We tested the principle with postgres 7.4.6 but found a what we believe is a
compile time dependancy in create_conversion.sql where $libdir is not being
resolved properly during the initdb process on the second machine. The usual
environment variables don't seem to help (LD_LIBRARY_PATH; PATH; PGLIB etc).
Anyone come across that?
Thx
-----Original Message-----
From: Martijn van Oosterhout [mailto:kleptog(at)svana(dot)org]
Sent: 24 November 2004 13:33
To: Francis Reed
Cc: 'pgsql-general(at)postgresql(dot)org'
Subject: Re: [GENERAL] Moving/Using Postgres Binaries on multiple
machines
Sure, this is what Linux distributers do.
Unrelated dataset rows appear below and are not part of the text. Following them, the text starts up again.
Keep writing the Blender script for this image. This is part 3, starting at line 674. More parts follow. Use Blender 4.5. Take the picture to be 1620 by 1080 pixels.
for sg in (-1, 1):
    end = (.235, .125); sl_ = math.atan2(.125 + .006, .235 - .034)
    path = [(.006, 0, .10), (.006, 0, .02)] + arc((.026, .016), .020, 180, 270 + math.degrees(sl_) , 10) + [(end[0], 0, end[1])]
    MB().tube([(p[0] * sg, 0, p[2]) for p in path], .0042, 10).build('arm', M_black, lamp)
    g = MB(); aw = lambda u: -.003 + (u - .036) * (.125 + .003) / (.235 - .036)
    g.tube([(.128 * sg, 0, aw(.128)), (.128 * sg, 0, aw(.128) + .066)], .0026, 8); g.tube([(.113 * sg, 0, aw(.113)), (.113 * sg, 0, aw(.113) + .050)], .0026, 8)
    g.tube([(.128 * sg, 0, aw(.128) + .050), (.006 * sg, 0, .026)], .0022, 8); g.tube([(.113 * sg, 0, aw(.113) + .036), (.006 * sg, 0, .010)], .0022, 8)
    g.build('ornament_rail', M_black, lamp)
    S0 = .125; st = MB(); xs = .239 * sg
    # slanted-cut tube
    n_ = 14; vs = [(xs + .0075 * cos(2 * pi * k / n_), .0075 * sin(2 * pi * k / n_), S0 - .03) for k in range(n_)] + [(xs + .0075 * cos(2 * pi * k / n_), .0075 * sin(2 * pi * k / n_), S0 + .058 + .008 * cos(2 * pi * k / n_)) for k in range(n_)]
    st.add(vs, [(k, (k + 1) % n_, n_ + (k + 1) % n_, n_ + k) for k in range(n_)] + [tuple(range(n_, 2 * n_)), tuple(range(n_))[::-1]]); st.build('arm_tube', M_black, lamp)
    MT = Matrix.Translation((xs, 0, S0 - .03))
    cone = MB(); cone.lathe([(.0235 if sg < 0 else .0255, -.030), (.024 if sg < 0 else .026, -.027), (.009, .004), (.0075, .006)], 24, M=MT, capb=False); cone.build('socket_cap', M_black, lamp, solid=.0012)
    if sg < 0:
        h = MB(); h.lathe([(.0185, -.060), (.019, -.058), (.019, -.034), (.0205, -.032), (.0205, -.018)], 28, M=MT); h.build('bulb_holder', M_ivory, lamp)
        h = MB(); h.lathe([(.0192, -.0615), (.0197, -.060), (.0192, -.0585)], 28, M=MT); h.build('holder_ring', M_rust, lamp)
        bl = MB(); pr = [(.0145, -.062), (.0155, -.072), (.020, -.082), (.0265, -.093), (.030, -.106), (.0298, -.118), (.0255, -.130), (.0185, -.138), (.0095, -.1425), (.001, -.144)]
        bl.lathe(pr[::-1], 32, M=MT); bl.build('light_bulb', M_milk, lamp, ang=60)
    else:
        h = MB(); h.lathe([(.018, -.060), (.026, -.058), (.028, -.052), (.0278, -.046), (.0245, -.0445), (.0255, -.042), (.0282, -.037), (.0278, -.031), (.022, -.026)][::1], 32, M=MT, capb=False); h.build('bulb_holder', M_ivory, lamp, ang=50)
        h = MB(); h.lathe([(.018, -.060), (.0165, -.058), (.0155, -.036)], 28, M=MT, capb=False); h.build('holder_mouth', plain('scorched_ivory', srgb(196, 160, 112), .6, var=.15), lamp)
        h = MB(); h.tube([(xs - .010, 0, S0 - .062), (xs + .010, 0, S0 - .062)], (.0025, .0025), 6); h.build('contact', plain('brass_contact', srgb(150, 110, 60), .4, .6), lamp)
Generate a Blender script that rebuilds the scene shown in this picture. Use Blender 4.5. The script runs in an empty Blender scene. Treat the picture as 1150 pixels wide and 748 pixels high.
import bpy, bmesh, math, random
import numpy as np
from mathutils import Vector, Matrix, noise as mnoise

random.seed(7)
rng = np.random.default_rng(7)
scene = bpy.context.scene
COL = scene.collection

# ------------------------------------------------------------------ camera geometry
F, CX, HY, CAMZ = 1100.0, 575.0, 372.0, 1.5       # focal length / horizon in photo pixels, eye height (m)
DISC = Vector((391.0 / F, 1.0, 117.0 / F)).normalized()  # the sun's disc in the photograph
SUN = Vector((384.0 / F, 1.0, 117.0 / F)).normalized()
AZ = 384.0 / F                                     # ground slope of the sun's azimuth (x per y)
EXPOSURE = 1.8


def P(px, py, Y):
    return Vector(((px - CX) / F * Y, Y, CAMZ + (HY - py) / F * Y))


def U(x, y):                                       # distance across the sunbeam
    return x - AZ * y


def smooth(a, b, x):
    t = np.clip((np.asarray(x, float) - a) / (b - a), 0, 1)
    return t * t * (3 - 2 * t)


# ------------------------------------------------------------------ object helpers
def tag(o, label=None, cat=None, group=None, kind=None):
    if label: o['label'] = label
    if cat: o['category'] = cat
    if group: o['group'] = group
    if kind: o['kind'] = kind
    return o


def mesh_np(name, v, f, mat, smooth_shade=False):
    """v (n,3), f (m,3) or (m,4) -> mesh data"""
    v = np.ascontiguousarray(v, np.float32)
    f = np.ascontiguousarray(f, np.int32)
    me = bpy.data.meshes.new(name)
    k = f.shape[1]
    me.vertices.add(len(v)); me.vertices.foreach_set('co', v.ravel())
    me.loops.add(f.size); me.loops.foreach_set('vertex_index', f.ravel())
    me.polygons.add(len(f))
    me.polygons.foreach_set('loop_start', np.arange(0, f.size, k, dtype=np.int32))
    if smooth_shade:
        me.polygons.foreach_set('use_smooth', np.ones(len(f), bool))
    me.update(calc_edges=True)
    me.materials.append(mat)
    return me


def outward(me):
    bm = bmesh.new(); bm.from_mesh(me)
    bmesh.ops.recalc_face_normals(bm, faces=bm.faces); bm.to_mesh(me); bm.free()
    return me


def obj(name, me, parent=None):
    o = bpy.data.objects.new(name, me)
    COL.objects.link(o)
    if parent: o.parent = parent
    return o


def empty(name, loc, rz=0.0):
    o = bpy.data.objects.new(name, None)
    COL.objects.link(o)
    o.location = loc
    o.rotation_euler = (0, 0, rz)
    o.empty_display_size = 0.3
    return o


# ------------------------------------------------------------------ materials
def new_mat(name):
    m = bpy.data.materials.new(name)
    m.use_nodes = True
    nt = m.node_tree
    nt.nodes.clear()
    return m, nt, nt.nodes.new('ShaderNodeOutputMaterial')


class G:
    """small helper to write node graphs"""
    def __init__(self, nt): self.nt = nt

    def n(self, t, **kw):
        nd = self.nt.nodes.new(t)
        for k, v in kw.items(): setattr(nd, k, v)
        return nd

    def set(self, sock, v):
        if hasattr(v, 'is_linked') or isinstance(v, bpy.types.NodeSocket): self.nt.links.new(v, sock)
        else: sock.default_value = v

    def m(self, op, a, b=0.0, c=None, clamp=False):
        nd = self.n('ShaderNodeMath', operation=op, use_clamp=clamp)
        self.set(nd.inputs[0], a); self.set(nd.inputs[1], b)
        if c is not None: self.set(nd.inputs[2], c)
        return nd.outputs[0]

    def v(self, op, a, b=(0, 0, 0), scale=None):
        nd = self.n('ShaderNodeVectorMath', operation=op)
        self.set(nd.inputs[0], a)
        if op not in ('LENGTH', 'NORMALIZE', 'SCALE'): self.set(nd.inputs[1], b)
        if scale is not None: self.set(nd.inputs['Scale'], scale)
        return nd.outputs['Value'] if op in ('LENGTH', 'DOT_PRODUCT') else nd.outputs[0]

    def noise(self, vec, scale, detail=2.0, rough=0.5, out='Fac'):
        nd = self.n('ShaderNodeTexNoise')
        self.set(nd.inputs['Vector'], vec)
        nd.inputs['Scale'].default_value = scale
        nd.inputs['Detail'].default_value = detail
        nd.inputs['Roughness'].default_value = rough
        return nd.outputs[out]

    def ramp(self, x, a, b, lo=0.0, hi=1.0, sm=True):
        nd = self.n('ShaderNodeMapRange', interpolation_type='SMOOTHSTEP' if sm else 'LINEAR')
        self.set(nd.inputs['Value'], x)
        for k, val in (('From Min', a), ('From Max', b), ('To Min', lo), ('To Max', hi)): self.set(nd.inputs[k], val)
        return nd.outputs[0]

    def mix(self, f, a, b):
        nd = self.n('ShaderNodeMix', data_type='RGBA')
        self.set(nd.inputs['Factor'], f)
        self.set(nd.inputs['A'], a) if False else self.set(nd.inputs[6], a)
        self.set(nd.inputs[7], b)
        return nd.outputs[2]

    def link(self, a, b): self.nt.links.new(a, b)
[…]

They compile postgresql into
a binary package which is installed on the user's machine.
It works as long as the environments are reasonably compatable, all
have readline, similar libc, etc.
Hope this helps,
On Wed, Nov 24, 2004 at 12:30:28PM -0000, Francis Reed wrote:
> If I want to create a postgres database on multiple machines, is the
> practice of tarring or zipping up binaries compiled on one machine and
> untarring them on another, and using the binaries (initdb etc)
acceptable?.
> This removes the need for having a compiler and environment on the target
> machine, or is it necessary always to have such an environment on any
> machine you intend to use postgres on? Postgres seems to have enough
> environment options to allow this to work, overriding the original library
> locations and paths etc from the original machine on which postgres was
> compiled.
>
> Does anyone see a problem with this approach?
>
> Thanks!
>
> Francis
>
> ---------------------------(end of broadcast)---------------------------
> TIP 4: Don't 'kill -9' the postmaster
--
Martijn van Oosterhout <kleptog(at)svana(dot)org> http://svana.org/kleptog/
> Patent. n. Genius is 5% inspiration and 95% perspiration. A patent is a
> tool for doing 5% of the work and then sitting around waiting for someone
> else to do the other 95% so you can sue them.